The real June Hawkins from 'Griselda' served as a consultant on the Netflix show. Here's where she is today.
June Hawkins is a Miami PD analyst in "Griselda," the Netflix series starring Sofia Vergara.
The real Hawkins worked in homicide for the Miami PD and consulted on the show.
She only met Blanco once in real life. She's now married to one of her former colleagues.
Netflix's "Griselda," the crime drama starring Sofia Vergara, turns several real people into on-screen characters in Griselda Blanco's dramatized life — and one of them, June Hawkins-Singleton (née Hawkins), actually consulted on the series.
In the show, Hawkins-Singleton is played by actor Juliana Aidén Martinez. She's a Miami Police Department analyst tracking Blanco, and the pair share one thing in common — they're both single mothers in male-dominated fields.

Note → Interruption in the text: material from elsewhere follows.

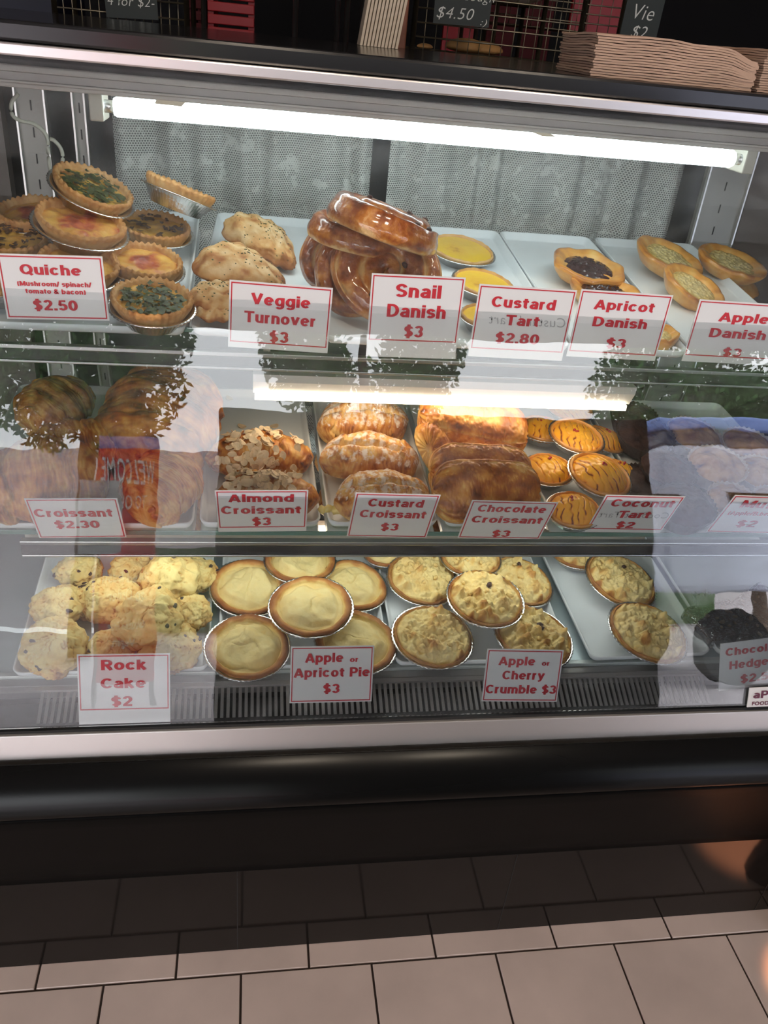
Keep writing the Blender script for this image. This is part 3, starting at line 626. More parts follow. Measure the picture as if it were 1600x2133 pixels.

Hawkins-Singleton is also bilingual, allowing her to interpret and speak with Spanish-speaking witness. In the series' final episode, years after Blanco's imprisonment, Hawkins-Singleton visits her to inform her of her sons' fates.
The real Hawkins-Singleton served as a consultant on "Griselda," working with her husband (and former colleague) Alan Singleton to recall the events of her investigation into Blanco, she told People.
"We have to collaborate because we can't remember everything. That was 40 years ago," Hawkins-Singleton told People. "He kept good notes, so he'll look at them when there's a question. There were so many cases and so many murders. It's hard to remember if that was the guy found stuffed in the TV box or the one found on the side of the road."
Here's what happened to Hawkins-Singleton in real life.
June Hawkins' police career lasted from 1975 to 2004
Initially, Hawkins-Singleton wasn't a part of "Griselda," cocreator Doug Miro told Vanity Fair. Eventually, however, he learned through his research that Hawkins-Singleton was deeply involved in Blanco's case.
As Vanity Fair reported, Hawkins-Singleton's began her career with the Miami PD as an intelligence analyst. Born in Miami and of Cuban descent, her Spanish-speaking skills were an asset. As a child, she would send coded messages to her family in Cuba to help them leave the country, Miro told Vanity Fair. She has one son, Eric Reynolds, who Hawkins-Singleton said in 2017 worked for the Boynton Beach Police Department in Florida.
Her career began in March 1975, and she retired in 2004, she said on the "Law Enforcement Talk" podcast. She worked in the homicide department from 1979 to 1981, and called it impactful work, pointing to a report she produced on 42 connected cases that was delivered to lawmakers in Washington D.C.
"I speak Spanish and in those days, there weren't that many Spanish speakers on the department and they used me as kind of like an intelligence analyst to filter through all the names and all the people and make out who they were," she said. "And then I'd talk to informants and I'd write all these memos."
Hawkins-Singleton also recounted several real-life incidents that were recreated in the show, including her male colleagues blasting the air conditioning so that they could see her nipples.
Hawkins-Singleton told Tudum that she only met Blanco once, and it was after she had stopped working on homicide.
"I came down the stairs, and there she was sitting at the desk looking like a grandmother," Hawkins-Singleton said. "I didn't interact with her personally then, and I just kind of observed her. I thought, 'Man, she looks so diminished.'"
"And in my view, she didn't look like the big badass that we had assumed that she would be," Hawkins-Singleton continued. "She was just diminished in every way. Old, tired-looking, resentful."
Hawkins later married one of her coworkers from the Miami PD
Hawkins-Singleton and her former coworker, Alan Singleton, told People that they got married in 2004, years after they first met. Today, they live together in Nashville.
Hawkins-Singleton told People that both she and Singleton were married when they first met in 1979 working in the Miami PD's homicide bureau. They didn't reconnect until years later, when the late Richard Smitten reached out to Singleton about his book on Blanco, "The Godmother," a decade later. Singleton then reached out to Hawkins to see if she would be interested in speaking with Smitten.
"Those lunches and those meetings with Smitten became the way we rekindled," Hawkins-Singleton told People. "It was comfortable for me because I knew Alan from when we were coworkers and I trusted him. He was a real gentleman."